In Statement, CSB Chairperson Rafael Moure-Eraso Applauds Appeals Court Ruling Requiring Transocean to Turn Over Subpoenaed Documents in Agency Investigation of Macondo Accident in Gulf of Mexico

July 24, 2013
 

START STATEMENT:

Yesterday, the United States Court of Appeals for the 5th Circuit in New Orleans, Louisiana, refused to grant Transocean Deepwater Drilling, Inc., owner of the Deepwater Horizon, a stay of a recent federal district court order that the company promptly turn over documents that the CSB has subpoenaed in the course of our investigation into the April 2010 explosion at the Macondo drilling facility in the Gulf of Mexico.  These documents are important for establishing facts that no other agency has investigated in detail, such as the role of human and organizational factors in the tragedy that took eleven workers' lives.

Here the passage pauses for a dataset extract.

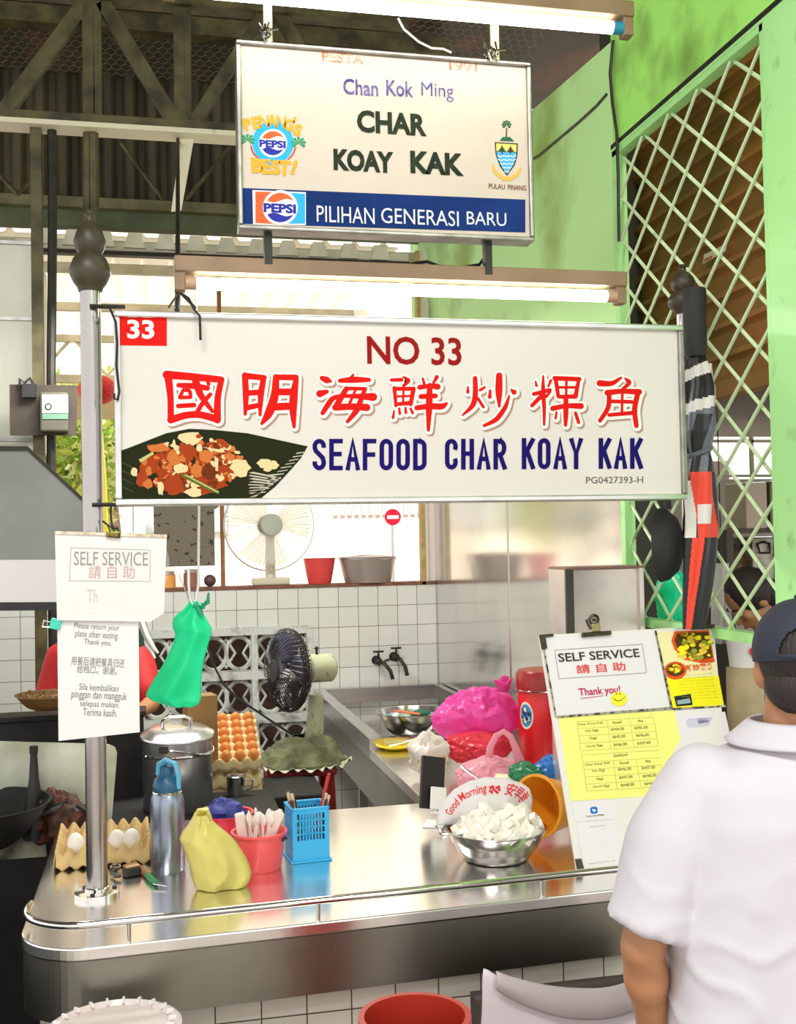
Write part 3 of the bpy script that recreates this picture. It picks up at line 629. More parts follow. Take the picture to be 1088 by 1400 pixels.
for cx, cy, s_ in ((338, 192, 1), (408, 196, -1)):
    for k in range(7):
        a = radians(-30+k*40); shape(b, fp, [(cx, cy), (cx+9*cos(a-.25), cy-8*sin(a-.25)), (cx+11*cos(a), cy-9*sin(a)), (cx+9*cos(a+.25), cy-8*sin(a+.25))], .0012+k*2e-5)
b.k = 7; stroke(b, fp, [(343, 200, 2), (346, 210, 2), (353, 216, 2)], .0011); stroke(b, fp, [(404, 202, 2), (400, 212, 2), (394, 218, 2)], .0011)
def arc_word(b, word, pts, h, k0, sh):
    H0 = h
    for i, ch in enumerate(word):
        (x, y, ang) = pts[i]; h = H0*(.5 if ch == "'" else 1)
        for kk, dx, e in ((5, .9, .0014), (k0, 0, .0017)):
            b.k = kk; vs, fs_2, asp = text_geo(ch, .02 if ch in "N'" else .05); wd = min(h*asp, h*.78); a = radians(ang)
            A, Bv = fp.hit(x+dx, y+dx); sc = (fp.hit(x+1, y)[0]-A)
            out = []
            for u, v in vs:
                X = (u-.5)*wd*sc*(1.06 if kk == 5 else 1); Y = (v-.5)*h*sc*(1.06 if kk == 5 else 1); out.append(fp.pt(A+X*cos(a)-Y*sin(a), Bv+X*sin(a)+Y*cos(a), e))
            b.add(out, fs_2)
arc_word(b, "PENANG'S", [(338, 170, 20), (350, 168, 12), (361, 166, 5), (372, 165, 0), (384, 167, -5), (395, 171, -12), (402.5, 164, -15), (407, 178, -18)], 17, 4, 0)
arc_word(b, 'BEST!', [(351, 226, 5), (364, 228, 2), (377, 229, 0), (389, 230, -4), (402, 229, -18)], 21, 4, 0)
mk('emblem', b, LM, ps, smooth=False)
b = B(); CM = [mat('crest_outline', (.03, .04, .04), .5), mat('crest_yellow', (.85, .62, .16), .5), mat('crest_blue', (.10, .42, .72), .5), mat('crest_pale', (.70, .85, .88), .5), mat('crest_green', (.03, .13, .06), .5), mat('crest_trunk', (.12, .06, .03), .5), mat('crest_gold', (.75, .45, .10), .5)]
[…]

I applaud the decision which will now enable us to move this important investigation forward.  Today’s news of a blowout and fire at a gas well platform in the Gulf only underscores the ongoing hazards faced by offshore workers, and the need to ensure that the worldwide energy industry has the fullest possible understanding of the causes of the 2010 disaster.

In its ruling, the appeals court stated: “The injury that a stay would work upon the government and the public is clear. As we have discussed, the CSB is authorized to investigate accidental releases of hazardous substances and make recommendations to prevent future releases...Delaying the subpoenaed documents’ release would impede the accomplishment of this mission, which is of unquestionable significance to workplace and public safety. The injury to the public is compounded by the great amount of time it has taken to secure enforcement of the CSB’s subpoenas. Transocean has resisted the subpoenas for thirty-one months, of which twenty-one were consumed by litigation.”  And it went on to say, “Transocean has utterly failed to justify making the government and the public wait any longer for the CSB’s investigative report and safety recommendations.”

I believe it is past high time for Transocean to cooperate fully and openly with CSB investigators, turn over all the subpoenaed documents, and comply with other information requests that we have made.  Every other company involved in this tragic accident has cooperated with the CSB investigation.  Transocean must now play its part to ensure that a similar tragedy does not occur again, and accordingly I expect Transocean’s full cooperation going forward.

I would also like to recognize the dedicated effort of the U.S. Attorney’s office for the Southern District of Texas for their dogged pursuit of justice in this matter.